◆ **DIRECTIONS**: Repeat the material verbatim. Images are excluded from the copy.

══ GIVEN DATA ══

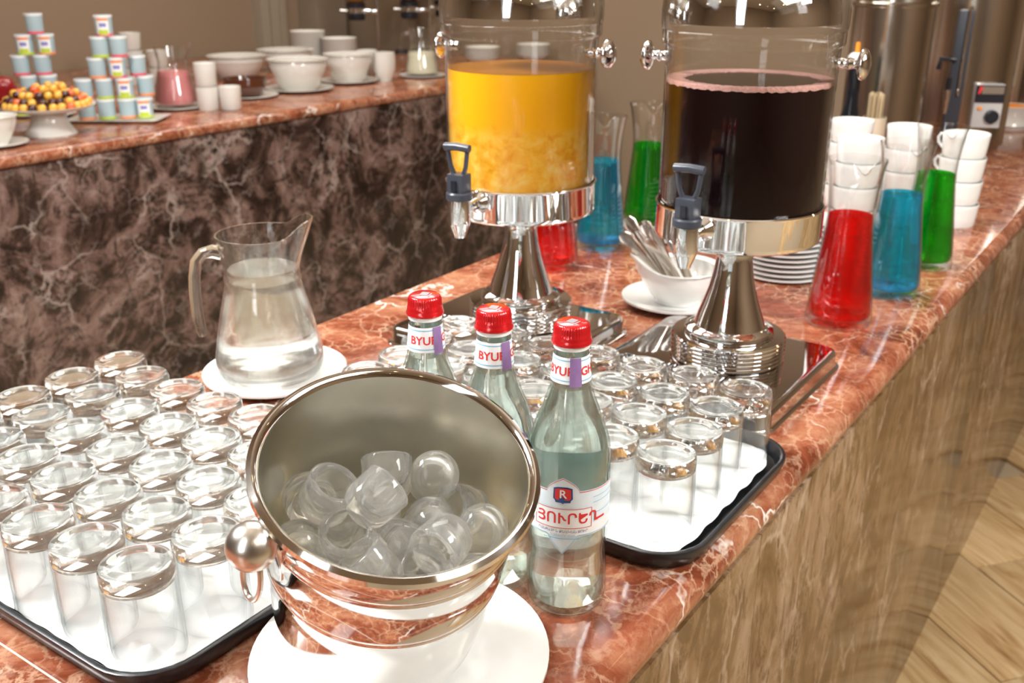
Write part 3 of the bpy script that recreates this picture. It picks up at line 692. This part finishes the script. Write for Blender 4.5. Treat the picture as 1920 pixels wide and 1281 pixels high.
d2 = dispenser('juice dispenser of dark cherry juice with pink foam, chrome pedestal', (1.201, .480, 0), FACE-R(26), M_cherry, True)
# beige measuring sticker on the orange dispenser's right side
vs, fs = patch(-.006, .006, .245, .335, 4)
wrap('measuring_scale', vs, fs, .1045, R(8), 0, M_ticks, d1)
def steel_tray(label, x0, x1, y0, y1, grille):
    t = empty('dispenser_stand', ((x0+x1)/2, (y0+y1)/2, 0), label=label, cat='steel stand'); hx, hy = (x1-x0)/2, (y1-y0)/2
    loops = [(.010, 0), (0, .0005), (-.0005, .0025), (.0035, .0040), (.0045, .0055), (.0050, .020), (.0065, .0238), (.0100, .0252), (.014, .0255)]
    b = MB(); rings = [[b.bm.verts.new((x, y, z)) for x, y in rrect(-hx+d, hx-d, -hy+d, hy-d, max(.028-d*.6, .01))] for d, z in loops]; n = len(rings[0])
    for A, B in zip(rings, rings[1:]):
        for i in range(n): b.bm.faces.new((A[i], A[(i+1) % n], B[(i+1) % n], B[i]))
    b.bm.faces.new(rings[0][::-1]); b.bm.faces.new(rings[-1])
    b.build('stand_body', M_chrome, t, smooth=50)
    g = empty('drip_tray', (-hx+.058, 0, .0256)); g.parent = t
    fr = MB(); o = rrect(-.035, .035, -.11, .11, .012, 5); i_ = rrect(-.030, .030, -.105, .105, .008, 5); n = len(o)
    A = [fr.bm.verts.new((x, y, 0)) for x, y in o]; A2 = [fr.bm.verts.new((x, y, .004)) for x, y in o]; B2 = [fr.bm.verts.new((x, y, .004)) for x, y in i_]; B = [fr.bm.verts.new((x, y, 0)) for x, y in i_]
    for P_, Q_ in ((A, A2), (A2, B2), (B2, B)):
        for k in range(n): fr.bm.faces.new((P_[k], P_[(k+1) % n], Q_[(k+1) % n], Q_[k]))
    fr.build('drip_frame', M_chrome, g)
    rod = MB().tube([(-.030, 0, .0022), (.030, 0, .0022)], .0016, 6).mesh('grille_bar', M_chrome)
    for k in range(24): inst('grille_bar', rod, g, (0, -.1+k*.0087, 0))
    return t
steel_tray('polished steel stand with drip grille under the orange juice dispenser', 1.014, 1.272, .66, .938, True)
steel_tray('polished steel stand under the dark cherry juice dispenser', 1.032, 1.322, .356, .622, True)

# ---------------------------------------------------------------- syrup carafes
def carafe(mat):
    t = empty('syrup_carafe')
    def lip(a, r, z):
        k = max(0, (z-.215)/.035); d = (a+PI) % (2*PI)-PI
        q = math.exp(-(d/.20)**2)*k**2; q2 = (math.exp(-((abs(d)-.52)/.16)**2))*k**2
        return (.0075*q, -.012*q+.0025*q2)
    out = [(0, .002), (.042, .0015), (.0480, 0), (.0500, .002), (.0504, .008), (.0490, .020), (.0452, .060), (.0400, .105), (.0352, .150), (.0340, .172), (.0344, .190), (.0368, .215), (.0412, .242), (.0438, .252)]
    inn = [(.0424, .2525), (.0398, .242), (.0352, .215), (.0328, .190), (.0324, .172), (.0336, .150), (.0384, .105), (.0436, .060), (.0474, .022), (.046, .014), (.03, .012), (0, .0118)]
    MB().lathe(out+inn, 72, dz=lip).build('carafe_glass', M_glass, t, smooth=60)
    MB().lathe([(0, .0122), (.0295, .0124), (.0455, .0145), (.0470, .022), (.0432, .060), (.0380, .105), (.0332, .150), (.0321, .1685), (.0310, .1695), (0, .1695)], 56).build('syrup', mat, t, smooth=60)
    return t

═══

◆ **RESULT**:
Write part 3 of the bpy script that recreates this picture. It picks up at line 692. This part finishes the script. Write for Blender 4.5. Treat the picture as 1920 pixels wide and 1281 pixels high.
d2 = dispenser('juice dispenser of dark cherry juice with pink foam, chrome pedestal', (1.201, .480, 0), FACE-R(26), M_cherry, True)
# beige measuring sticker on the orange dispenser's right side
vs, fs = patch(-.006, .006, .245, .335, 4)
wrap('measuring_scale', vs, fs, .1045, R(8), 0, M_ticks, d1)
def steel_tray(label, x0, x1, y0, y1, grille):
    t = empty('dispenser_stand', ((x0+x1)/2, (y0+y1)/2, 0), label=label, cat='steel stand'); hx, hy = (x1-x0)/2, (y1-y0)/2
    loops = [(.010, 0), (0, .0005), (-.0005, .0025), (.0035, .0040), (.0045, .0055), (.0050, .020), (.0065, .0238), (.0100, .0252), (.014, .0255)]
    b = MB(); rings = [[b.bm.verts.new((x, y, z)) for x, y in rrect(-hx+d, hx-d, -hy+d, hy-d, max(.028-d*.6, .01))] for d, z in loops]; n = len(rings[0])
    for A, B in zip(rings, rings[1:]):
        for i in range(n): b.bm.faces.new((A[i], A[(i+1) % n], B[(i+1) % n], B[i]))
    b.bm.faces.new(rings[0][::-1]); b.bm.faces.new(rings[-1])
    b.build('stand_body', M_chrome, t, smooth=50)
    g = empty('drip_tray', (-hx+.058, 0, .0256)); g.parent = t
    fr = MB(); o = rrect(-.035, .035, -.11, .11, .012, 5); i_ = rrect(-.030, .030, -.105, .105, .008, 5); n = len(o)
    A = [fr.bm.verts.new((x, y, 0)) for x, y in o]; A2 = [fr.bm.verts.new((x, y, .004)) for x, y in o]; B2 = [fr.bm.verts.new((x, y, .004)) for x, y in i_]; B = [fr.bm.verts.new((x, y, 0)) for x, y in i_]
    for P_, Q_ in ((A, A2), (A2, B2), (B2, B)):
        for k in range(n): fr.bm.faces.new((P_[k], P_[(k+1) % n], Q_[(k+1) % n], Q_[k]))
    fr.build('drip_frame', M_chrome, g)
    rod = MB().tube([(-.030, 0, .0022), (.030, 0, .0022)], .0016, 6).mesh('grille_bar', M_chrome)
    for k in range(24): inst('grille_bar', rod, g, (0, -.1+k*.0087, 0))
    return t
steel_tray('polished steel stand with drip grille under the orange juice dispenser', 1.014, 1.272, .66, .938, True)
steel_tray('polished steel stand under the dark cherry juice dispenser', 1.032, 1.322, .356, .622, True)

# ---------------------------------------------------------------- syrup carafes
def carafe(mat):
    t = empty('syrup_carafe')
    def lip(a, r, z):
        k = max(0, (z-.215)/.035); d = (a+PI) % (2*PI)-PI
        q = math.exp(-(d/.20)**2)*k**2; q2 = (math.exp(-((abs(d)-.52)/.16)**2))*k**2
        return (.0075*q, -.012*q+.0025*q2)
    out = [(0, .002), (.042, .0015), (.0480, 0), (.0500, .002), (.0504, .008), (.0490, .020), (.0452, .060), (.0400, .105), (.0352, .150), (.0340, .172), (.0344, .190), (.0368, .215), (.0412, .242), (.0438, .252)]
    inn = [(.0424, .2525), (.0398, .242), (.0352, .215), (.0328, .190), (.0324, .172), (.0336, .150), (.0384, .105), (.0436, .060), (.0474, .022), (.046, .014), (.03, .012), (0, .0118)]
    MB().lathe(out+inn, 72, dz=lip).build('carafe_glass', M_glass, t, smooth=60)
    MB().lathe([(0, .0122), (.0295, .0124), (.0455, .0145), (.0470, .022), (.0432, .060), (.0380, .105), (.0332, .150), (.0321, .1685), (.0310, .1695), (0, .1695)], 56).build('syrup', mat, t, smooth=60)
    return t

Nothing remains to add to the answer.